WHAT AND HOW

WHAT

REUSING MATERIALS: It is common knowledge that art today does not only use paint, brushes, and canvas, tools associated with the artistic tradition; instead, it has incorporated a host of mediums, tools, and technical resources that foster infinite creativity. In fact, any element or material that an artist uses to conceive their work could fall within this category; many of the ones we find in the pieces in this exhibition were not originally meant for art but the artists themselves chose to use them for this purpose. Oftentimes, they have even drawn from discarded items, which they reuse with creative intentionality. The heterogeneous range of objects and materials used to make the works in the show include LED lights, stones, rubber, plastic jars, cardboard, wire, rope, balloons, sawdust, foam, liquids, metal mesh, alabaster, wood, shards of broken crockery, chalk, slate, ashes, flour and rice.

HOW

INSPIRATION is the stimulus prodding us to developing ideas and pushing us towards creative action. There are thousands of forms of inspiration: here we show four processes related to some of the works in the exhibition, following a didactic approach that enables us to highlight the features that distinguish them and relate them to each other.

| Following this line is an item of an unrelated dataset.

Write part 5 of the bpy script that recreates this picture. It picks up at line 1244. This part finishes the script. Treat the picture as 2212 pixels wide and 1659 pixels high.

These inspiring processes are association, assumptions, seriality as a strategy, and experimentation. The didactic files outline their most salient features, which may refer to the materials, the effects, the mediums, and the actions they produce, or to the features that best define their creative process, while also bearing their artistic context in mind. You can relate this information to the materials shown in the boxes. We encourage you to keep these processes in mind as you look at the works in the galleries so you can find new ways of appreciating and enjoying them.